O que você acha que mudou no seu processo de escrita ao longo dos anos? O que você diria a si mesmo se pudesse voltar à escrita de seus primeiros textos?
O amadurecimento da escrita passa pelo amadurecimento como leitor. Então a mudança faz parte do jogo. Acho interessante quando, ao analisar um texto, fica explícito que aquele texto foi marcado pela experiência do autor, pelas leituras que teve, pela idade, pela visão do mundo na época em que escreveu. Muitas pessoas odeiam reler os textos mais antigos. Eu acho que é uma boa forma de notar a evolução da escrita. No outro dia eu encontrei algumas coisas que escrevi quando eu tinha 13 anos. Eram horríveis, mas eu não mudaria uma vírgula. A única coisa que eu diria para meu eu do passado, o jovem Victor, é: “Leia mais, muito mais. E raspe esse bigodinho ridículo.”

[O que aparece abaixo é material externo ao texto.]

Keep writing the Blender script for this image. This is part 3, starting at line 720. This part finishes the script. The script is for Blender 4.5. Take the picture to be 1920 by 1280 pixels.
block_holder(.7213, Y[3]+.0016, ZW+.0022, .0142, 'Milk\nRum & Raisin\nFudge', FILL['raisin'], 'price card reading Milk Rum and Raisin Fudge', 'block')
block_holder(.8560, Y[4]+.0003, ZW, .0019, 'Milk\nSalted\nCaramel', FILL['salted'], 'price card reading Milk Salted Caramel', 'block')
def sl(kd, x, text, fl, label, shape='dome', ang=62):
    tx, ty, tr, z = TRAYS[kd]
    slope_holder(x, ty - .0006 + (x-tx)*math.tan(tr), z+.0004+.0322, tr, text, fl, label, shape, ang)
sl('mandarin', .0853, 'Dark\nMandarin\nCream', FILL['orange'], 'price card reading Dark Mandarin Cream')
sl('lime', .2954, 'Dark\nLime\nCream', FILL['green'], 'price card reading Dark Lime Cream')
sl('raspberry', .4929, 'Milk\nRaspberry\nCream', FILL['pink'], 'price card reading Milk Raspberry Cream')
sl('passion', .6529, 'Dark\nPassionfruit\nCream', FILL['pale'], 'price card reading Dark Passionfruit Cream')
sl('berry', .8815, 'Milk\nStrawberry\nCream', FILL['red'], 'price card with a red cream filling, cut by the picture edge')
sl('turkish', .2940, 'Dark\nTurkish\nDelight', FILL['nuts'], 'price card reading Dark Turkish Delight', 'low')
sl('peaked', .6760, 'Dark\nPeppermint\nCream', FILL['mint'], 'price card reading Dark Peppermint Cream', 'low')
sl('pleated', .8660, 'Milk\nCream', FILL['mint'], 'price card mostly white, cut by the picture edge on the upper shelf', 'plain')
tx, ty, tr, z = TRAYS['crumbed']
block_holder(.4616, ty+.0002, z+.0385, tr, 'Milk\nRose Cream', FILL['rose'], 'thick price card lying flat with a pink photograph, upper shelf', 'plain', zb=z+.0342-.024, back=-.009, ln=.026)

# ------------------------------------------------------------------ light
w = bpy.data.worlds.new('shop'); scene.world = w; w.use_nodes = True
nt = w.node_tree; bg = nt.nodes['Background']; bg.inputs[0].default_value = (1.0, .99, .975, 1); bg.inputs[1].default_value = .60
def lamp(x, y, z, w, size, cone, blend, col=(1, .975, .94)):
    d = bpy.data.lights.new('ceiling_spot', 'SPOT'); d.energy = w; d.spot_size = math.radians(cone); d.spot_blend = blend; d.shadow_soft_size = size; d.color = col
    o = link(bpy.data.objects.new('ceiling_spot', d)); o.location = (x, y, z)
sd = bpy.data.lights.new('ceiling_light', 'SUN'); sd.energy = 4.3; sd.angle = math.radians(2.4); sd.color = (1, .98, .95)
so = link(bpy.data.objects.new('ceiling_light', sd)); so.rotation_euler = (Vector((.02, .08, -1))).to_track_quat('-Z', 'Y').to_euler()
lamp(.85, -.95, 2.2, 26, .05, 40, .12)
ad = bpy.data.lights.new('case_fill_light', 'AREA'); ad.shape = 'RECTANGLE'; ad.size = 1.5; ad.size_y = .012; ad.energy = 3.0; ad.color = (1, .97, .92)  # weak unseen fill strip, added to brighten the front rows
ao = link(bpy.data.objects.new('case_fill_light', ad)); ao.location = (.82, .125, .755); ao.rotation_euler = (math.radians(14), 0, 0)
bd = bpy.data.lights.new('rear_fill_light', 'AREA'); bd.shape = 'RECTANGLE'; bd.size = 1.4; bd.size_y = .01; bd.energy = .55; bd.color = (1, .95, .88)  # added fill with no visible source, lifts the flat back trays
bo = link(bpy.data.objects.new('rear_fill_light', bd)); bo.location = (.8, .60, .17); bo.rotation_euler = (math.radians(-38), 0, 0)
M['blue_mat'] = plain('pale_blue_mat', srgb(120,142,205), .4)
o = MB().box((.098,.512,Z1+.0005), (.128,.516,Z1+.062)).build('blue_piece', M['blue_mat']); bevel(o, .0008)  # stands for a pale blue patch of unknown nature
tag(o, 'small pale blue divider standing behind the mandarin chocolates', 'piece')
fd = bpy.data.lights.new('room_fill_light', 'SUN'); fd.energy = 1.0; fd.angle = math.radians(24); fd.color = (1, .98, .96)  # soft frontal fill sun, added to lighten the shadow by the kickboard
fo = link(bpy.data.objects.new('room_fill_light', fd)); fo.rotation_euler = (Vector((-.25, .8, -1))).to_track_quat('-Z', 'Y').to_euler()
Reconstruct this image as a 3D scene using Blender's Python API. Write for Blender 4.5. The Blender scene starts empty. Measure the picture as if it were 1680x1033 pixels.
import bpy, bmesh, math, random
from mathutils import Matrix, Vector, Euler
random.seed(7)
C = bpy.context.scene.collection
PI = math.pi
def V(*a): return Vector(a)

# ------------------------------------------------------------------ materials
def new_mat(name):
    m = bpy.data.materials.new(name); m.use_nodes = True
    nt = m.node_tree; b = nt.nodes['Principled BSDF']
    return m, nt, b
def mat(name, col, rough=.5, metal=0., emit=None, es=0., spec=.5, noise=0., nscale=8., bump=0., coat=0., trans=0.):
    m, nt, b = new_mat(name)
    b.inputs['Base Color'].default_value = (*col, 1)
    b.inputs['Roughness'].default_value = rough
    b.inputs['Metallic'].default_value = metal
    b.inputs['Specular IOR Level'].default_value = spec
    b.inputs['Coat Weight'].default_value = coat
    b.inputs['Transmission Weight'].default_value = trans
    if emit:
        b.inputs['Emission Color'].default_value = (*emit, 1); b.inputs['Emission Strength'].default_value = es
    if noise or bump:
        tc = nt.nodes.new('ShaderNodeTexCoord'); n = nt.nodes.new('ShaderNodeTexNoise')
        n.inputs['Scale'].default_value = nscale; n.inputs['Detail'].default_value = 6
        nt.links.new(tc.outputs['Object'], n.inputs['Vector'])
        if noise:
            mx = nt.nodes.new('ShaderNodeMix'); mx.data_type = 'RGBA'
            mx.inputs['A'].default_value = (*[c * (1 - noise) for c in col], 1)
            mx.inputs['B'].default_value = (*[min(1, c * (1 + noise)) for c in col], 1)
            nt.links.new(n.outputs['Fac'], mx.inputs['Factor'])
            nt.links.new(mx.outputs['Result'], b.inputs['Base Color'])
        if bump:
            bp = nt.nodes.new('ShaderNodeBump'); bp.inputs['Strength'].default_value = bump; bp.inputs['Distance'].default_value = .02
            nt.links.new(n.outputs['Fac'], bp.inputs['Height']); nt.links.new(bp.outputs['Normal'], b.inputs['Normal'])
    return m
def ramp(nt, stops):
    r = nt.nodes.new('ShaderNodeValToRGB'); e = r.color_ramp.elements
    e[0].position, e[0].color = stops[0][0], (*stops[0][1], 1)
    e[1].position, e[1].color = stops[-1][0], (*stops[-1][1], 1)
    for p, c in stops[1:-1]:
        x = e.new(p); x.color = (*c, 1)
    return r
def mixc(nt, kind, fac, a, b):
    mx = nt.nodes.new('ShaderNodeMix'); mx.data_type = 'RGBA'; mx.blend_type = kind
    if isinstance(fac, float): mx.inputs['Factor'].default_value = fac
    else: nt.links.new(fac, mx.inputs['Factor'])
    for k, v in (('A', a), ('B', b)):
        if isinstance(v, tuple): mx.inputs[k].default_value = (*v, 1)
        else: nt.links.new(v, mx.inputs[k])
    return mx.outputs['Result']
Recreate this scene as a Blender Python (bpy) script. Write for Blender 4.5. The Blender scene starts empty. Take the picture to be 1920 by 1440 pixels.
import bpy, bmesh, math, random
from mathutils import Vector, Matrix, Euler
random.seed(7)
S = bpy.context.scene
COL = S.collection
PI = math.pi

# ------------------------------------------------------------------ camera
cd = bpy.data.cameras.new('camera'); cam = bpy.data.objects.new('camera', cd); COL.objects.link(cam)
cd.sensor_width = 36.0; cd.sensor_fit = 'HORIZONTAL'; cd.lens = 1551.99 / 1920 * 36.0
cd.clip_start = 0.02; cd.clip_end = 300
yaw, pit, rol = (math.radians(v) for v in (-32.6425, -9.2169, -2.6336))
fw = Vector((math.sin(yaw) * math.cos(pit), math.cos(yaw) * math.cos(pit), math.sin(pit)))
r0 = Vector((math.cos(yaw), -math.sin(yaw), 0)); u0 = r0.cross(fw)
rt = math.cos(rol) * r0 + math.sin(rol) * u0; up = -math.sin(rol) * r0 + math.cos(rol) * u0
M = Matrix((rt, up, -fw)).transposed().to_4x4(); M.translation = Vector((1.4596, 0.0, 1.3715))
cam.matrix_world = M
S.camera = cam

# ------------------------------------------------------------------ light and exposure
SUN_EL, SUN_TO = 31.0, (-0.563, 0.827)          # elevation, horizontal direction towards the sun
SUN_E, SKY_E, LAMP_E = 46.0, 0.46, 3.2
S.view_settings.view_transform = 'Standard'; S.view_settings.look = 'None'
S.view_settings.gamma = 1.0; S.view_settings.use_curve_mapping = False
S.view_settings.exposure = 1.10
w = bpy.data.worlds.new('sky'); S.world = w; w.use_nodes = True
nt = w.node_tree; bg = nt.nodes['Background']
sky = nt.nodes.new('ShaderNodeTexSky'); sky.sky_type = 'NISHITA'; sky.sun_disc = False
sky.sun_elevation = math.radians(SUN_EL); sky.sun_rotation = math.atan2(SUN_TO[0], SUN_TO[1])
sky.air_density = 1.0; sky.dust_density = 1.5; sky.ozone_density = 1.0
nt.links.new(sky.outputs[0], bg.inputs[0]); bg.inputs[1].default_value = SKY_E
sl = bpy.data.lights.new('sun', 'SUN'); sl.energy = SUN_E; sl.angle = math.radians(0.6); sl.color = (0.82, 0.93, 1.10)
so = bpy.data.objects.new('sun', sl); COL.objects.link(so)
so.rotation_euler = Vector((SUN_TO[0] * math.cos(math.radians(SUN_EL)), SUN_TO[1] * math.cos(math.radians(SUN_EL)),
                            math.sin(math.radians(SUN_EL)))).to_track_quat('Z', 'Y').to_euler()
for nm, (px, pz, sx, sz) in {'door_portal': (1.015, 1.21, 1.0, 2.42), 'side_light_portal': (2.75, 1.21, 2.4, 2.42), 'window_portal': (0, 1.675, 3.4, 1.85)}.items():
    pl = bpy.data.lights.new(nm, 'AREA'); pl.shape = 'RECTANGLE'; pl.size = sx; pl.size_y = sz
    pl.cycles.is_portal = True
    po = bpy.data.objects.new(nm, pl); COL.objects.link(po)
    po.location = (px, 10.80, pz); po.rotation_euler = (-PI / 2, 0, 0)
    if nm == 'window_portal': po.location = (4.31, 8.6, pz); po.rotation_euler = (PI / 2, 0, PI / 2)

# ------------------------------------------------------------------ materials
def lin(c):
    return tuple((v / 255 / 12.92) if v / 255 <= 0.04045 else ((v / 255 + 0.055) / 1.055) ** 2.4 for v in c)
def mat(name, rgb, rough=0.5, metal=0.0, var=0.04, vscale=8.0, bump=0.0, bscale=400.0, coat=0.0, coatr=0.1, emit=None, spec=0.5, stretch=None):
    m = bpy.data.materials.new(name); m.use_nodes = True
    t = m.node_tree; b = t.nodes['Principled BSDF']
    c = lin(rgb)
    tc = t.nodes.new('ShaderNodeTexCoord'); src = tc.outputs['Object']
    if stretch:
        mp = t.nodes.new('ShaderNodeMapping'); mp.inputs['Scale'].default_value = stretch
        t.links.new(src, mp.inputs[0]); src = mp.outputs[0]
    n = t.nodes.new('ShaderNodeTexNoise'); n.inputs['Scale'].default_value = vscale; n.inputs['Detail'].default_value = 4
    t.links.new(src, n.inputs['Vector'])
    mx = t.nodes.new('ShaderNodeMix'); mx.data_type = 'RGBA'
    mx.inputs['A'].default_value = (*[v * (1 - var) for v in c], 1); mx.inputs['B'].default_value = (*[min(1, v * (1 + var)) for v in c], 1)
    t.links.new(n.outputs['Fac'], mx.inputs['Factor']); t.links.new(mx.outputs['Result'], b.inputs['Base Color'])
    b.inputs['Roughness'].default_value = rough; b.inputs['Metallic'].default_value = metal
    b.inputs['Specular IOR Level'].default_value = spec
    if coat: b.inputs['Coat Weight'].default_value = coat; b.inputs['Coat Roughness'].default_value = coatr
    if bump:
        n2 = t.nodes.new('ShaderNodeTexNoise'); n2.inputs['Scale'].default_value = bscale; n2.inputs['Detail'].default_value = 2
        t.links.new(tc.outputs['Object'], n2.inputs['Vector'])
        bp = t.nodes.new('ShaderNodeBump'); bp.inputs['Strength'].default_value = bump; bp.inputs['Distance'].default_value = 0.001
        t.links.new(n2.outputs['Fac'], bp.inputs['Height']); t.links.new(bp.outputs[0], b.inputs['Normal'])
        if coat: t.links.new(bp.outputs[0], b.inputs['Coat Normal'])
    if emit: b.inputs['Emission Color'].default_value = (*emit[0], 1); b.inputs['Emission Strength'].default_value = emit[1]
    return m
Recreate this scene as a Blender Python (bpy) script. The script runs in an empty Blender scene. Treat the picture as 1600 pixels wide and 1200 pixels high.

Que projeto você gostaria de fazer, mas ainda não começou? Que livro você gostaria de ler e ele ainda não existe?
Eu gostaria de escrever um livro infantojuvenil que está na minha cabeça faz muito tempo. E trabalhar mais com projetos de audiodrama.
Quanto ao livro que gostaria de ler e ainda não existe… sei lá, eu gosto muito deste conceito: existe o livro que vai te marcar para sempre. Sua história é perfeita, os personagens são bem-escritos, a trama vai incomodá-lo e empolgá-lo como nenhuma outra. Cada linha, cada frase, é memorável. Você não vai querer mudar uma vírgula dele. O final deste livro é tocante e fará você reconsiderar muitas coisas. Esse livro está aí, no mundo. Escondido numa prateleira. A única forma de encontrá-lo é continuar lendo. Sempre. Todos os dias. Com gosto e vontade. Então, boa sorte em sua caçada.